Gerard Brown, the program manager of the D.C. Department of Health’s Rodent and Vector Control Division, says that he gets about two calls each year about rats in toilets, who are “just as surprised as we are” to find themselves there. Normally, they live in the sewers, which Brown describes as “like a little city down there … the food is flushed right to them so they don’t have to search for food.”
The rodents’ compatriots above ground, however, are in a very different situation than the sewer dwellers.
“Where there’s less trash, the rats have to be more aggressive and take more risks,” says Brown, noting that the rodents are “very smart and they can adapt to different situations really quick.”
Right now, the rat colonies that long depended on the overflowing dumpsters and grease containers outside of D.C.’s restaurants and bars are looking for food elsewhere.
“We’re recently starting to get calls from people that share alleys with commercial establishments,” says Brown. “One resident said they had been living in their house for 40 years and never saw any rats until the restaurants closed.”
Brown says his team of 18 pest controllers “have noticed that residential areas where we have been working in the past have seen an increase [in rat activity] and we believe that’s due to more people staying home, generating more trash.”
However, Brown says that last week’s 311 calls about rats were down overall in comparison to the same time period in 2019, which he found concerning. (The Rodent Control Division provides extermination on public property as well as the exterior of private land, with an owner’s permission.)
“People might not think that we are open,” he says. “We want people to know that we are open. We encourage people to call. We still want people, if they see something, to say something in regards to rats. We want to be able to respond as quickly as possible—we don’t want the rats to start breeding.”

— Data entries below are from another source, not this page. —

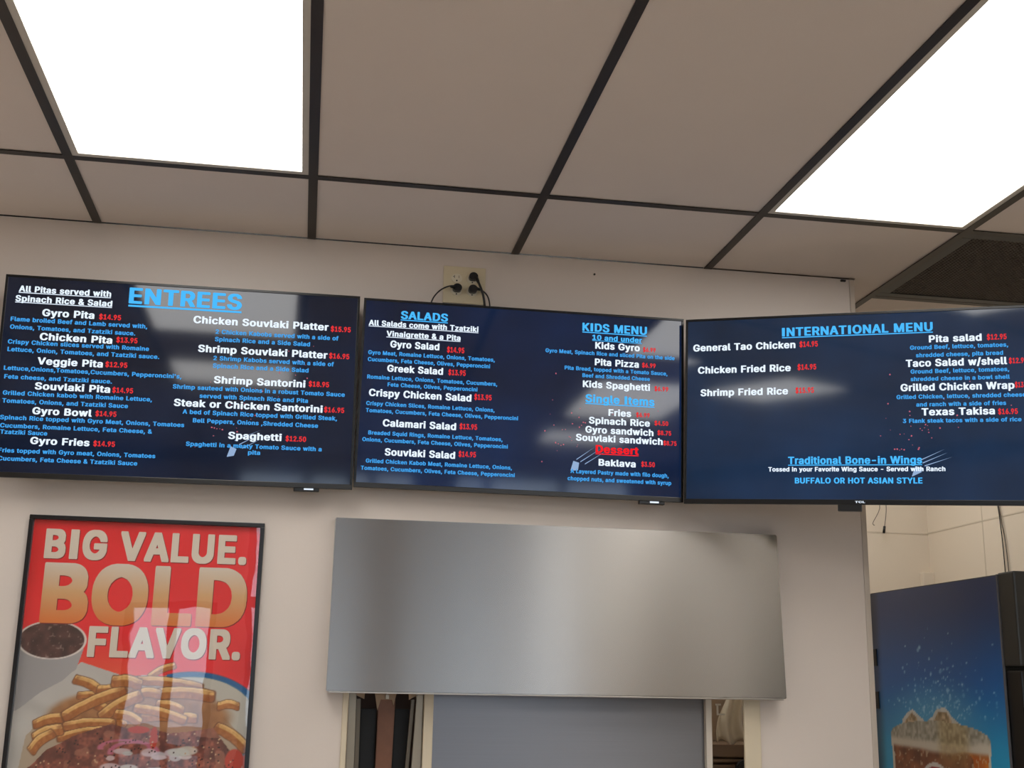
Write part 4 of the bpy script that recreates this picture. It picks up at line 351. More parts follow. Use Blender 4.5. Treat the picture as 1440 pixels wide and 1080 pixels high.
MENU=[
(1, 'All Pitas served with', -445.4, -202.8, 232.6, 16.8, 'w', 1),
(1, 'Spinach Rice & Salad', -452.0, -197.8, 204.9, 16.7, 'w', 1),
(1, 'Gyro Pita', -379.1, -242.2, 167.5, 19.6, 'w', 0),
(1, '$14.95', -229.8, -171.3, 167.5, 14.4, 'r', 0),
(1, 'Flame broiled Beef and Lamb served with,', -459.2, -99.6, 148.5, 11.9, 'b', 0),
(1, 'Onions, Tomatoes, and Tzatziki sauce.', -458.7, -130.1, 126.7, 11.8, 'b', 0),
(1, 'Chicken Pita', -379.6, -189.4, 100.0, 19.5, 'w', 0),
(1, '$13.95', -179.1, -122.7, 104.9, 14.3, 'r', 0),
(1, 'Crispy Chicken slices served with Romaine', -460.3, -90.4, 85.1, 11.8, 'b', 0),
(1, 'Lettuce, Onion, Tomatoes, and Tzatziki sauce.', -459.3, -61.3, 64.0, 11.8, 'b', 0),
(1, 'Veggie Pita', -379.0, -208.8, 31.9, 19.3, 'w', 0),
(1, '$12.95', -202.4, -144.2, 34.4, 14.2, 'r', 0),
(1, "Lettuce,Onions,Tomatoes,Cucumbers, Pepperoncini's,", -463.7, 1.7, 11.9, 11.7, 'b', 0),
(1, 'Feta cheese, and Tzatziki sauce.', -460.3, -181.0, -11.8, 11.6, 'b', 0),
(1, 'Souvlaki Pita', -379.7, -183.9, -37.5, 19.2, 'w', 0),
(1, '$14.95', -178.5, -123.7, -36.1, 14.1, 'r', 0),
(1, 'Grilled Chicken kabob with Romaine Lettuce,', -459.8, -72.0, -56.3, 11.6, 'b', 0),
(1, 'Tomatoes, Onions, and Tzatziki Sauce', -459.3, -133.8, -77.9, 11.6, 'b', 0),
(1, 'Gyro Bowl', -379.9, -226.3, -105.6, 19.0, 'w', 0),
(1, '$14.95', -217.1, -162.2, -103.1, 13.9, 'r', 0),
(1, 'Spinach Rice topped with Gyro Meat, Onions, Tomatoes', -460.3, 18.3, -123.3, 11.5, 'b', 0),
(1, 'Cucumbers, Romaine Lettuce, Feta Cheese, &', -458.1, -65.5, -145.3, 11.5, 'b', 0),
(1, 'Tzatziki Sauce', -456.3, -336.1, -162.5, 11.4, 'b', 0),
(1, 'Gyro Fries', -377.8, -225.5, -186.6, 18.8, 'w', 0),
(1, '$14.95', -215.8, -159.6, -185.5, 13.8, 'r', 0),
(1, 'Fries topped with Gyro meat, Onions, Tomatoes', -455.9, -51.8, -212.1, 11.4, 'b', 0),
(1, 'Cucumbers, Feta Cheese & Tzatziki Sauce', -454.9, -97.5, -234.1, 11.4, 'b', 0),
(1, 'ENTREES', -154.8, 152.2, 218.7, 44.4, 'c', 1),
(1, 'Chicken Souvlaki Platter', 22.8, 397.0, 172.5, 20.2, 'w', 0),
(1, '$15.95', 403.0, 459.5, 171.0, 14.8, 'r', 0),
(1, '2 Chicken Kabobs served with a side of', 84.8, 426.1, 145.0, 12.2, 'b', 0),
(1, 'Spinach Rice and a Side Salad', 84.5, 347.2, 123.4, 12.2, 'b', 0),
(1, 'Shrimp Souvlaki Platter', 40.9, 397.7, 90.7, 20.0, 'w', 0),
(1, '$16.95', 401.9, 458.7, 92.3, 14.7, 'r', 0),
(1, '2 Shrimp Kabobs served with a side of', 83.9, 416.5, 69.1, 12.1, 'b', 0),
(1, 'Spinach Rice and a Side Salad', 83.7, 346.8, 47.6, 12.1, 'b', 0),
(1, 'Shrimp Santorini', 89.3, 340.2, 4.2, 19.8, 'w', 0),
(1, '$18.95', 348.8, 405.7, 8.1, 14.5, 'r', 0),
(1, 'Shrimp sauteed with Onions in a robust Tomato Sauce', -19.7, 450.9, -16.9, 12.0, 'b', 0),
(1, 'served with Spinach Rice and Pita', 53.5, 349.3, -39.4, 11.9, 'b', 0),
(1, 'Steak or Chicken Santorini', -13.6, 391.4, -65.1, 19.6, 'w', 0),
(1, '$16.95', 394.9, 451.1, -63.3, 14.4, 'r', 0),
(1, 'A bed of Spinach Rice topped with Grilled Steak,', 11.5, 432.2, -85.8, 11.9, 'b', 0),
(1, 'Bell Peppers, Onions ,Shredded Cheese', 40.1, 380.6, -108.9, 11.8, 'b', 0),
(1, 'Spaghetti', 137.5, 282.6, -150.2, 19.4, 'w', 0),
(1, '$12.50', 293.0, 349.5, -149.8, 14.2, 'r', 0),
(1, 'Spaghetti in a meaty Tomato Sauce with a', 26.1, 393.6, -174.7, 11.7, 'b', 0),
(1, 'pita', 193.4, 226.5, -191.7, 11.7, 'b', 0),
(2, 'SALADS', -366.6, -230.0, 219.8, 23.2, 'c', 1),
(2, 'All Salads come with Tzatziki', -457.4, -139.6, 194.7, 15.8, 'w', 1),
(2, 'Vinaigrette & a Pita', -405.0, -190.9, 165.3, 15.8, 'w', 1),
(2, 'Gyro Salad', -392.7, -251.2, 133.1, 19.9, 'w', 0),
(2, '$14.95', -229.0, -178.7, 128.8, 15.8, 'r', 0),
(2, 'Gyro Meat, Romaine Lettuce, Onions, Tomatoes,', -454.4, -88.7, 109.0, 11.5, 'b', 0),
(2, 'Cucumbers, Feta Cheese, Olives, Pepperoncini', -454.4, -101.7, 88.7, 11.4, 'b', 0),
(2, 'Greek Salad', -397.8, -237.4, 61.4, 19.8, 'w', 0),
(2, '$13.95', -222.1, -171.9, 62.2, 15.6, 'r', 0),
(2, 'Romaine Lettuce, Onions, Tomatoes, Cucumbers,', -453.3, -79.1, 37.5, 11.4, 'b', 0),
(2, 'Feta Cheese, Olives, Pepperoncini', -394.3, -135.9, 18.1, 11.3, 'b', 0),
(2, 'Crispy Chicken Salad', -445.9, -152.5, -12.2, 20.2, 'w', 0),
(2, '$13.95', -144.5, -94.2, -5.6, 15.6, 'r', 0),
(2, 'Crispy Chicken Slices, Romaine Lettuce, Onions,', -451.9, -84.1, -39.3, 11.3, 'b', 0),
(2, 'Tomatoes, Cucumbers, Feta Cheese, Olives, Pepperoncini', -451.9, -15.3, -59.6, 11.2, 'b', 0),
(2, 'Calamari Salad', -402.1, -193.2, -97.6, 20.0, 'w', 0),
(2, '$13.95', -183.3, -132.9, -93.8, 15.4, 'r', 0),
(2, 'Breaded Squid Rings, Romaine Lettuce, Tomatoes,', -441.4, -58.3, -123.3, 11.2, 'b', 0),
(2, 'Onions, Cucumbers, Feta Cheese, Olives, Pepperoncini', -457.0, -42.3, -143.3, 11.1, 'b', 0),
(2, 'Souvlaki Salad', -392.0, -192.6, -180.3, 19.8, 'w', 0),
(2, '$14.95', -183.0, -133.4, -173.4, 15.2, 'r', 0),
(2, 'Grilled Chicken Kabob Meat, Romaine Lettuce, Onions,', -443.9, -28.5, -203.7, 11.1, 'b', 0),
(2, 'Tomatoes, Cucumbers, Olives, Feta Cheese, Pepperoncini', -456.9, -19.7, -224.5, 11.0, 'b', 0),
(2, 'KIDS MENU', 167.7, 362.6, 219.3, 24.1, 'c', 1),
(2, '10 and under', 197.8, 347.9, 193.9, 15.0, 'c', 1),
(2, 'Kids Gyro', 207.1, 341.6, 167.6, 19.8, 'w', 0),
(2, '$6.99', 351.1, 389.5, 167.2, 13.2, 'r', 0),
(2, 'Gyro Meat, Spinach Rice and sliced Pita on the side', 59.2, 447.3, 147.4, 11.3, 'b', 0),
(2, 'Pita Pizza', 206.8, 339.1, 117.7, 19.7, 'w', 0),
(2, '$6.99', 348.6, 389.8, 119.7, 13.2, 'r', 0),
(2, 'Pita Bread, topped with a Tomato Sauce,', 117.2, 425.9, 99.1, 11.3, 'b', 0),
(2, 'Beef and Shredded Cheese', 170.4, 372.8, 79.5, 11.3, 'b', 0),
(2, 'Kids Spaghetti', 172.2, 373.6, 50.0, 19.5, 'w', 0),
(2, '$6.99', 386.7, 428.5, 51.2, 13.1, 'r', 0),
(2, 'Single Items', 180.7, 387.1, 5.5, 23.5, 'c', 1),
(2, 'Fries', 249.9, 317.6, -30.9, 19.3, 'w', 0),
(2, '$6.99', 332.3, 373.1, -29.9, 12.9, 'r', 0),
(2, 'Spinach Rice', 192.4, 373.9, -56.7, 19.3, 'w', 0),
(2, '$4.50', 387.5, 429.0, -51.5, 12.9, 'r', 0),
(2, 'Gyro sandwich', 182.4, 384.8, -84.0, 19.2, 'w', 0),
(2, '$8.75', 396.6, 438.1, -79.7, 12.9, 'r', 0),
(2, 'Souvlaki sandwich', 155.0, 412.7, -108.7, 19.2, 'w', 0),
(2, '$8.75', 414.5, 454.2, -109.2, 12.8, 'r', 0),
(2, 'Dessert', 213.7, 341.1, -141.2, 22.0, 'd', 1),
(2, 'Baklava', 223.1, 332.7, -178.7, 19.0, 'w', 0),
(2, '$3.50', 349.1, 389.6, -175.2, 13.9, 'r', 0),
(2, 'A Layered Pastry made with filo dough,', 141.4, 431.0, -204.2, 11.5, 'b', 0),
(2, 'chopped nuts, and sweetened with syrup', 133.2, 438.7, -225.4, 11.5, 'b', 0),
(3, 'INTERNATIONAL MENU', -191.4, 218.7, 210.9, 24.7, 'c', 1),
(3, 'General Tao Chicken', -447.8, -153.6, 175.6, 20.0, 'w', 0),
(3, '$14.95', -142.2, -91.1, 177.7, 15.5, 'r', 0),
(3, 'Chicken Fried Rice', -433.3, -167.1, 108.6, 19.9, 'w', 0),
(3, '$14.95', -148.3, -96.2, 111.3, 15.4, 'r', 0),
(3, 'Shrimp Fried Rice', -425.0, -174.9, 41.4, 19.7, 'w', 0),
(3, '$15.95', -154.4, -103.0, 44.1, 15.3, 'r', 0),
(3, 'Traditional Bone-in Wings', -175.9, 181.6, -158.6, 20.4, 'c', 1),
(3, 'Tossed in your Favorite Wing Sauce - Served with Ranch', -230.8, 240.8, -179.6, 12.2, 'w', 0),
(3, 'BUFFALO OR HOT ASIAN STYLE', -157.6, 181.4, -213.1, 15.7, 'c', 0),
(3, 'Pita salad', 207.7, 344.1, 178.1, 19.5, 'w', 0),
(3, '$12.95', 357.1, 407.1, 179.7, 14.8, 'r', 0),
(3, 'Ground Beef, lettuce, tomatoes,', 157.4, 410.4, 158.8, 11.5, 'b', 0),
(3, 'shredded cheese, pita bread', 172.5, 396.8, 136.8, 11.4, 'b', 0),
(3, 'Taco Salad w/shell', 145.5, 406.1, 110.5, 20.0, 'w', 0),
(3, '$12.95', 410.3, 456.1, 112.3, 14.6, 'r', 0),
(3, 'Ground Beef, lettuce, tomatoes,', 157.5, 410.5, 91.1, 11.4, 'b', 0),
(3, 'shredded cheese in a bowl shell', 157.0, 411.3, 70.1, 11.3, 'b', 0),
(3, 'Grilled Chicken Wrap', 130.1, 421.9, 42.6, 19.8, 'w', 0),
(3, '$13.95', 423.1, 463.6, 45.7, 14.5, 'r', 0),
(3, 'Grilled Chicken, lettuce, shredded cheese', 118.9, 449.4, 20.3, 11.3, 'b', 0),
(3, 'and ranch with a side of fries', 170.2, 399.5, -1.4, 11.3, 'b', 0),
(3, 'Texas Takisa', 183.4, 370.6, -26.3, 19.7, 'w', 0),
(3, '$16.95', 378.3, 427.5, -26.3, 14.4, 'r', 0),
(3, '3 Flank steak tacos with a side of rice', 134.0, 435.8, -46.6, 11.2, 'b', 0)]

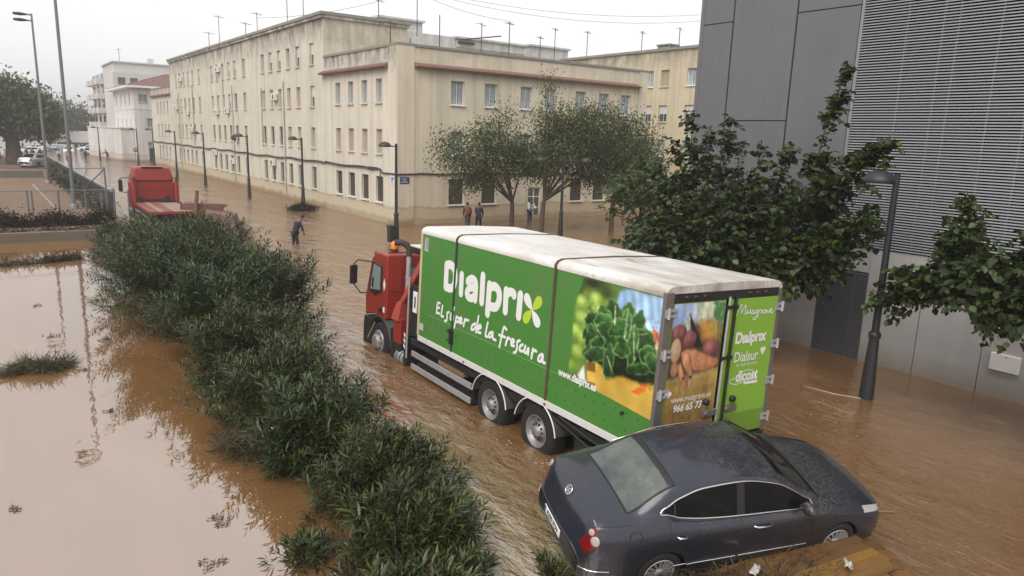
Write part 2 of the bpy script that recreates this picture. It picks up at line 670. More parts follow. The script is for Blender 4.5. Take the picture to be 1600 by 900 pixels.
FX, FY = 20.1, 39.3
# left face: normal -x; the window's own x runs towards -y, its y (into the wall) towards +x
RZ_L = -PI / 2
PL = lambda u, z, d: (FX + d, u, z)

main_cols = [64.4, 62.28, 60.15, 58.0, 55.85, 52.92]
GR = [0.0, 17.02, 34.05]


def tile_band(mb, a, b, z, out, nrm, step=.22):
    """sloped course of barrel tiles between ground points a, b; nrm = outward direction"""
    a, b, nrm = Vector(a), Vector(b), Vector(nrm)
    d = (b - a)
    n = int(d.length / step)
    d.normalize()
    for i in range(n):
        c = a + d * (i + .5) * step
        vs, fs = [], []
        for s, (off, zz) in enumerate(((0.0, z + .20), (out, z + .02))):
            for k in range(5):
                th = PI * k / 4
                q = c + nrm * off + d * (math.cos(th) * step * .48)
                vs.append((q.x, q.y, zz + math.sin(th) * .075))
        for k in range(4):
            fs.append((k, k + 1, 6 + k, 5 + k))
        fs.append((5, 6, 7, 8, 9))
        mb.add(vs, fs)
    for (o0, o1, z0, z1) in ((0, out - .02, z - .03, z + .02),):
        p = [a, b, b + nrm * o1, a + nrm * o1]
        mb.hexa([(q.x, q.y, z0) for q in p] + [(p[0].x, p[0].y, z + .19), (p[1].x, p[1].y, z + .19), (p[2].x, p[2].y, z1), (p[3].x, p[3].y, z1)])


# ---------------------------------------------------------------- long four-storey block
blk = empty('apartment_building', (23, 76, 0), 'long four storey cream apartment block with rows of narrow windows along the flooded street', 'building')
OFF = (23, 76, 0)
rows = {'t': 10.97, 'c': 7.98, 'b': 4.99, 'g': 2.03}
ops, wl = [], []
for gi, g0 in enumerate(GR):
    for ci, y in enumerate(main_cols):
        for k, zc in rows.items():
            h = 1.62 if k == 'g' else 1.5
            w = .92 if k == 'g' else .84
            ops.append((y + g0 - w / 2, y + g0 + w / 2, zc - h / 2, zc + h / 2))
            if k == 't':
                kind = 'half' if (ci * 7 + gi) % 3 else 'glass'
            elif k == 'c':
                kind = ('closed', 'closed', 'grey', 'closed', 'half', 'closed', 'closed')[(ci * 5 + gi * 3) % 7]
            elif k == 'b':
                kind = 'dark' if (gi == 0 and ci < 3) or (gi == 1 and ci < 5) else 'closed'
            else:
                kind = 'arch' if gi == 2 else ('dark' if gi == 1 or ci == 1 else 'grey')
            wl.append((kind, w, h, (FX, y + g0, zc)))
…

Indeed, this spring was shaping up to be a doozy for rat reproduction, thanks to the mild winter and early spring, per Bruce Colvin, an ecologist and international rat expert. But “when food sources decline, their reproductive rates decline,” says Colvin. “The rats’ reproductive rate is in direct relation to the quantity of food available.”
Colvin notes that it’s not just restaurant dumpsters with less or no food: “There are fewer people in parks, fewer people walking up and down sidewalks dropping part of a sandwich. There’s less food litter in general in the urban space.”
Both Brown and Colvin are expecting the number of pups per litter to decrease and the amount of social strife to increase in rat colonies used to feeding off commercial dumpsters and the like. “When they don’t have food, it’s kind of gross, but they eat each other,” says Brown. “That could be helpful for” keeping the rat population down.
So are more rats accustomed to dumpster dining heading towards the residential areas, where there’s more pickings than usual? Not as much as you might expect, because the rodents who already call it home will try to stop them. “Rats are territorial. Rats in one area are going to defend their territory against invaders,” says Colvin. “Some relocation can happen, but that is not going to be the dominant behavior.”
Colvin thinks that any decrease in the rat population will be short-lived, if people don’t take this time to make changes to their lived environments.
“The rats will be able to rebound readily if people don’t take a hard look at how they store their refuse and maintain their yards and property,” he says. “A sudden surge of food in parks and restaurant districts—the rat population will be cued up for some pretty significant reproduction.”